Most people agree that increasing the amount of energy we generate from renewable sources such as wind is a good idea.

That is, until someone plans to put wind turbines within sight of their home.

When wind turbines were proposed in DeKalb County in 2009, there was a marathon 19-hour public hearing that drew more than 700 people. Eventually the project, which led to the installation of more than 130 turbines across three townships, was approved.

This time, a San Diego company, EDF Renewable Energy, wants permission to build two wind testing towers to determine the viability of areas in South Grove Township for potential turbines.

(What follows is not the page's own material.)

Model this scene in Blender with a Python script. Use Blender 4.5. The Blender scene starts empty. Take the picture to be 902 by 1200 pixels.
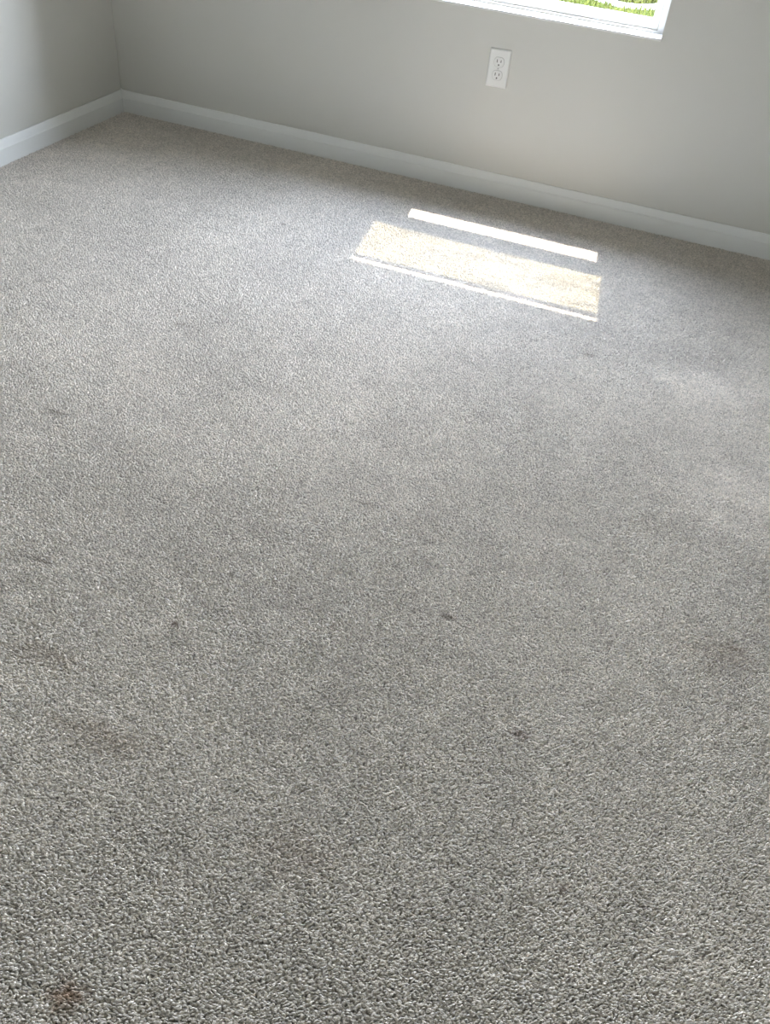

Some people living in the area say they do not want the turbines near their property. As property owners, they have a right to be concerned about their property value and potential commercial interests.

County Board members have decided they will not approve any more wind power projects for 18 months, while they craft a renewable energy ordinance.

This seems like a prudent course of action, one that the county probably should have taken after the last wind power project.

But now that we’re here, a few things county officials should keep in mind:

• Turbines should not be permitted to interfere with commerce, including blocking signals from local radio towers.

• There should be a maximum density of turbines allowed in a given area, such as a township.

• Companies that propose wind turbines should be required to offer property value protection to landowners within a certain distance of their projects (excluding those landowners who lease ground to them). If wind turbines lower the value of nearby property, the company should be required to make up the difference between the sale price of land and its objectively determined fair-market value.

The area where the latest wind power project is being considered is one of the most sparsely populated in DeKalb County. South Grove Township, which Route 64 crosses on its way west to Ogle County, has about 500 people spread over 34 square miles.

There should be a way for wind power to coexist with the people in that space. EDF should be allowed to build its testing towers while the County Board works on a new ordinance.

If wind power can’t work in South Grove Township, it probably can’t work anywhere in DeKalb County, and the board members are wasting their time in creating an ordinance – all they need to do is pass a ban.

Although some who have appeared at public hearings for the testing towers would prefer that option, the public at large supports renewable energy, and we all know that our county sees its share of windy days. Farmland owners say extra income they generate through renting ground to turbine operators is important to their bottom line.

Our future as a society depends on clean energy. We need to learn to coexist with it, within reason.

We would like to see County Board members craft an ordinance that provides protection for people affected by new wind power projects while not making it impossible to expand wind power generation.